Obviously, I have read a large number of historical fiction novels covering various periods of British history and quite a lot set in France and Italy. Looking back through my blog archives, I can see that I’ve read several historical novels set in Spain (including The Last Queen by CW Gortner, the story of Juana of Castile, and By Fire, By Water by Mitchell James Kaplan, set in a Jewish community in 15th century Granada) and have also been introduced to Dutch history through books like Jessie Burton’s The Miniaturist, Tracy Chevalier’s Girl with a Pearl Earring and Alexandre Dumas’ The Black Tulip.
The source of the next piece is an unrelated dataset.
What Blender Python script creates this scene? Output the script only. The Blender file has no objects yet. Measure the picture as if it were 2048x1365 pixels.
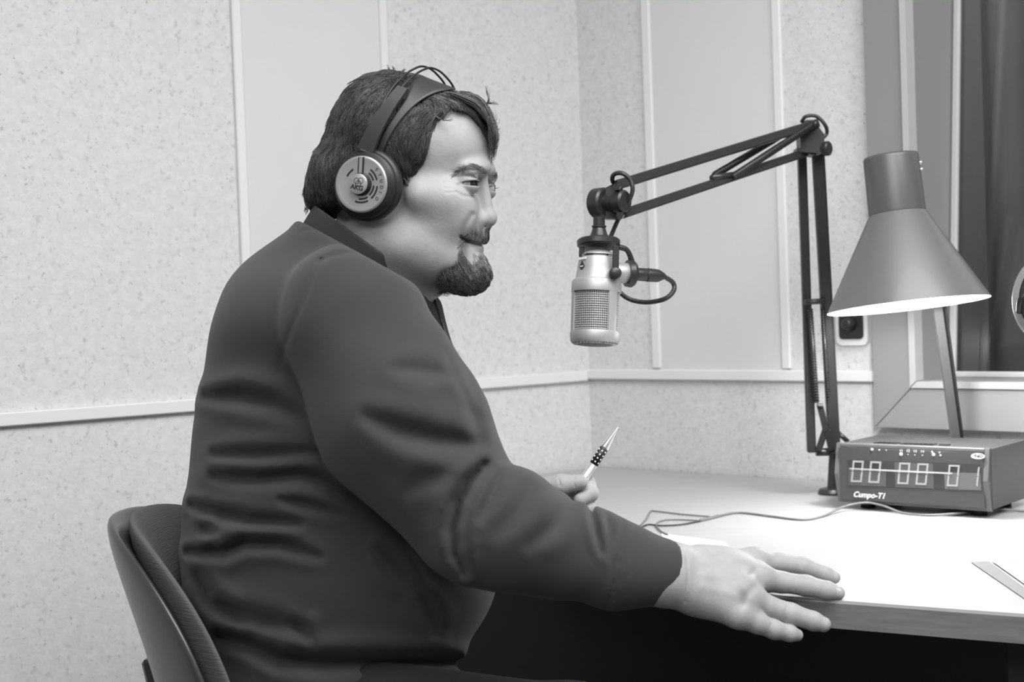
import bpy, math, random
import numpy as np
from mathutils import Matrix, Vector

# ------------------------------------------------------------------ camera, world, lights, exposure
F = 2844.0                                   # focal length in pixels of the 2048 px frame (50 mm on 36 mm)
CAM = np.array([0.0, 0.0, 1.105])
PITCH, ROLL = math.radians(1.5), math.radians(2.06)
_f = np.array([0, math.cos(PITCH), -math.sin(PITCH)])
_u0 = np.array([0, math.sin(PITCH), math.cos(PITCH)])
_r0 = np.array([1.0, 0, 0])
CR = math.cos(ROLL) * _r0 - math.sin(ROLL) * _u0
CU = math.sin(ROLL) * _r0 + math.cos(ROLL) * _u0
CF = _f
sc = bpy.context.scene
COL = sc.collection
cam_d = bpy.data.cameras.new('camera'); cam = bpy.data.objects.new('camera', cam_d); COL.objects.link(cam)
cam_d.sensor_width = 36.0; cam_d.lens = 36.0 * F / 2048.0; cam_d.clip_start = 0.05
cam.matrix_world = Matrix(((CR[0], CU[0], -CF[0], CAM[0]), (CR[1], CU[1], -CF[1], CAM[1]), (CR[2], CU[2], -CF[2], CAM[2]), (0, 0, 0, 1)))
cam_d.dof.use_dof = True; cam_d.dof.focus_distance = 1.85; cam_d.dof.aperture_fstop = 5.6
sc.camera = cam
sc.view_settings.view_transform = 'Standard'; sc.view_settings.look = 'None'
sc.view_settings.exposure = 0.0; sc.view_settings.gamma = 1.0
sc.view_settings.use_curve_mapping = False
w = bpy.data.worlds.new('world'); sc.world = w; w.use_nodes = True
w.node_tree.nodes['Background'].inputs[0].default_value = (1, 1, 1, 1)
w.node_tree.nodes['Background'].inputs[1].default_value = 0.33

def area_light(name, loc, size, power, look=None):
    l = bpy.data.lights.new(name, 'AREA'); l.shape = 'RECTANGLE'; l.size, l.size_y = size; l.energy = power
    o = bpy.data.objects.new(name, l); COL.objects.link(o); o.location = loc
    if look is not None:
        o.rotation_euler = (Vector(look) - Vector(loc)).to_track_quat('-Z', 'Y').to_euler()
    return o
area_light('ceiling_tube_light', (0.75, 0.75, 2.62), (2.2, 1.4), 104)
area_light('ceiling_tube_light', (-0.5, -1.0, 2.62), (2.2, 1.4), 92)

# ------------------------------------------------------------------ pixel / world helpers
def horizon_ray(px, py):
    return (px - 1024.0) / F * CR - (py - 682.5) / F * CU + CF
def P(px, py, d):                            # world point seen at a pixel at a depth
    return CAM + d * horizon_ray(px, py)
def onz(px, py, z):                          # world point seen at a pixel on a horizontal plane
    r = horizon_ray(px, py); return CAM + r * (z - CAM[2]) / r[2]
def onplane(px, py, p0, n):
    r = horizon_ray(px, py); return CAM + r * (np.dot(p0 - CAM, n) / np.dot(r, n))
def pc(px, py, d):                           # the same in camera axes (right, up, depth)
    return np.array([(px - 1024.0) / F * d, -(py - 682.5) / F * d, d])
def cam2world(V):
    V = np.asarray(V, dtype=np.float64)
    return CAM + V[:, 0:1] * CR + V[:, 1:2] * CU + V[:, 2:3] * CF
UP = np.array([0, 0, 1.0])
def nrm(v): v = np.asarray(v, float); return v / np.linalg.norm(v)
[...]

The Wild Girl German history has featured less often in my reading – apart from books about the Second World War, I can only really think of The Wild Girl by Kate Forsyth (the story of Dortchen Wild and her relationship with the Brothers Grimm) and The Beggar King by Oliver Pötzsch (a mystery set in 17th century Bavaria). My recent read of Kristin Lavransdatter, which I wrote about last week, is the first time I’ve read about medieval Norway, and the only other book I can think of which touched on Norwegian history was Lucinda Riley’s The Storm Sister.

Far to Go I’ve read one novel set in 18th century Portugal (The Devil on her Tongue by Linda Holeman), one in 1930s and 40s Hungary (The Invisible Bridge) and one in the former Czechoslovakia (Far to Go by Alison Pick). Dorothy Dunnett’s Lymond Chronicles and House of Niccolo series have introduced me to the histories of several other European countries, including Cyprus (Race of Scorpions), Iceland (To Lie with Lions) and Malta (The Disorderly Knights). These novels, though – excellent as they are – only cover a brief time period and I’m very aware that I still have a lot to learn.

This month, then, I’m looking for some suggestions. I would love to hear about any historical fiction you’ve read set in any of the European countries I’ve already mentioned and also in any I haven’t – for example, Sweden, Denmark, Finland, the Baltic states, Austria, Greece (other than ancient history and mythology), Bulgaria, Romania/the Balkans, Poland, Switzerland to name just a few. I’ve read contemporary fiction set in some of these countries but know little to nothing of their histories and that’s something I would like to change.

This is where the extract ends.